Exercise :: Extract every line of the material that holds the string "part".
▬▬▬▬▬▬▬▬▬▬
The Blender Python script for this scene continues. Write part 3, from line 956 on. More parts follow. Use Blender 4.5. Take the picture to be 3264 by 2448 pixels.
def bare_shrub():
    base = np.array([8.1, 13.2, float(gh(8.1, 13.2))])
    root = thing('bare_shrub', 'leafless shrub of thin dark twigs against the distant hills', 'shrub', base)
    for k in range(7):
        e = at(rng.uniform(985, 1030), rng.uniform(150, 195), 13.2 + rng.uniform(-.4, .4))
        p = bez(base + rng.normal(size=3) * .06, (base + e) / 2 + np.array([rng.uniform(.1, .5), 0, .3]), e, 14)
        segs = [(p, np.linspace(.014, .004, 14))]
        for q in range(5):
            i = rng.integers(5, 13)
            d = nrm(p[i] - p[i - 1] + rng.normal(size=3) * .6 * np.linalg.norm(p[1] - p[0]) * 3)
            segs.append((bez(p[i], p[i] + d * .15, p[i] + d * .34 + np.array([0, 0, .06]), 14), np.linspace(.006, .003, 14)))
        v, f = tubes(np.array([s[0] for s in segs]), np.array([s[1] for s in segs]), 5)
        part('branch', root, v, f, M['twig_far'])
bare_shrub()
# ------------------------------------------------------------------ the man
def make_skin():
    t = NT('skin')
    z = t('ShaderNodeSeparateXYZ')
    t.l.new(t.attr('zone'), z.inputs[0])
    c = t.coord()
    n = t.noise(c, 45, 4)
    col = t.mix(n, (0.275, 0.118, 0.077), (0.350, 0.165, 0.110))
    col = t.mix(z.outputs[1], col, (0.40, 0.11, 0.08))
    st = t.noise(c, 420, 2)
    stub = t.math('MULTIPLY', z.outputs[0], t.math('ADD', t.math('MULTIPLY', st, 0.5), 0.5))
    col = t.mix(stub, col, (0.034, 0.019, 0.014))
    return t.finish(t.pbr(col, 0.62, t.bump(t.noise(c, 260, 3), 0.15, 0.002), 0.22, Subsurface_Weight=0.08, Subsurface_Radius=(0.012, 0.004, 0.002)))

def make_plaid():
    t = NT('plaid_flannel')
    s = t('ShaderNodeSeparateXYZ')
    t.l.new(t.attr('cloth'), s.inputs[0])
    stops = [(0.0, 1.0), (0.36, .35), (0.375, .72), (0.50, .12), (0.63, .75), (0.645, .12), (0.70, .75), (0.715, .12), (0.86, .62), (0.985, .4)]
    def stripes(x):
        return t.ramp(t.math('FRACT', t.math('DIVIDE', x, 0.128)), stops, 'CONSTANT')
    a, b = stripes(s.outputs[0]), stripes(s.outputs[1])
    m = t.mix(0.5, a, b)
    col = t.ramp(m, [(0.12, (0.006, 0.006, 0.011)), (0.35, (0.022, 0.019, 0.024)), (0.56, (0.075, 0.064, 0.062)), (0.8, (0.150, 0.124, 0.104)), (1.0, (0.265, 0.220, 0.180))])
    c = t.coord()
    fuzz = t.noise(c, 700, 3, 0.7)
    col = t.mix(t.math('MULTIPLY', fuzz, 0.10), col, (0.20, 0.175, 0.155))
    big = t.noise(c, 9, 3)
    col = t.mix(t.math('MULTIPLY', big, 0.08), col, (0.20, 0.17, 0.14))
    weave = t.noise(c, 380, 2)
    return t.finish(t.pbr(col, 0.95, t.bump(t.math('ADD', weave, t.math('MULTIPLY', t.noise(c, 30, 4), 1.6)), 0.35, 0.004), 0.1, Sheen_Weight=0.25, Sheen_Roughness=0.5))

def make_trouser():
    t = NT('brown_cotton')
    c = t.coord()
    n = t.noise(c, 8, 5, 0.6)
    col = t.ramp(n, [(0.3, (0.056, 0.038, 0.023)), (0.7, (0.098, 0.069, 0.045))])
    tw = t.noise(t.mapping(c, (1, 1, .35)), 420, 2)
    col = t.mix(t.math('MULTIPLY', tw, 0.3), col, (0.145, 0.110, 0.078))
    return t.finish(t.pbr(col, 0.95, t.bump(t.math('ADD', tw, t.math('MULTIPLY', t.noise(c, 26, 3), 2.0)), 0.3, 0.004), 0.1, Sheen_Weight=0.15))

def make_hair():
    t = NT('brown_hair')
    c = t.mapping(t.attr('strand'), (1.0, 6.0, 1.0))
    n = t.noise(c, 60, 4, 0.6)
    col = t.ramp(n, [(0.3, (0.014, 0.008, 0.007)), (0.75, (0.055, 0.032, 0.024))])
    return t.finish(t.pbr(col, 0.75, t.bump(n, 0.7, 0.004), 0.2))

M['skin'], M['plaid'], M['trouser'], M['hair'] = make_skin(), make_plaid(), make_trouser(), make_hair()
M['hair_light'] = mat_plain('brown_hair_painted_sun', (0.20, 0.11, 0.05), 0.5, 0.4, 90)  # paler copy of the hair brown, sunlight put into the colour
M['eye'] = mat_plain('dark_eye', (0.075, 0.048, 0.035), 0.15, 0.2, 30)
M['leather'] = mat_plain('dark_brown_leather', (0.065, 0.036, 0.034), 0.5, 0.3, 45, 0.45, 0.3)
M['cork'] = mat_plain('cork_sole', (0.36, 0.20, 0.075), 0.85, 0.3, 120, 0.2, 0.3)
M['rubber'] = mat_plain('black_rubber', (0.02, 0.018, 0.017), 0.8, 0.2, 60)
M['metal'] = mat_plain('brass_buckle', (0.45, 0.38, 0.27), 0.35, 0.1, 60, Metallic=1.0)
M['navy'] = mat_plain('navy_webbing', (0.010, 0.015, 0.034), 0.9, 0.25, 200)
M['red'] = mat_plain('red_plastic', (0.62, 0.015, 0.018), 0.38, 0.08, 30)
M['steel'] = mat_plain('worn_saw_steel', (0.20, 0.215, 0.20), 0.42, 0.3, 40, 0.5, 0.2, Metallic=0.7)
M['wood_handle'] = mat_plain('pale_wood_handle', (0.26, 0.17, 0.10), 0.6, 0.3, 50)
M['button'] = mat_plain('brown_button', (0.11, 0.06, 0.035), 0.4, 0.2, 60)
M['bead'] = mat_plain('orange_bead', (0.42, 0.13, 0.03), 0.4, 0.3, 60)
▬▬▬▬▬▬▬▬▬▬
Complete response ::
The Blender Python script for this scene continues. Write part 3, from line 956 on. More parts follow. Use Blender 4.5. Take the picture to be 3264 by 2448 pixels.
        part('branch', root, v, f, M['twig_far'])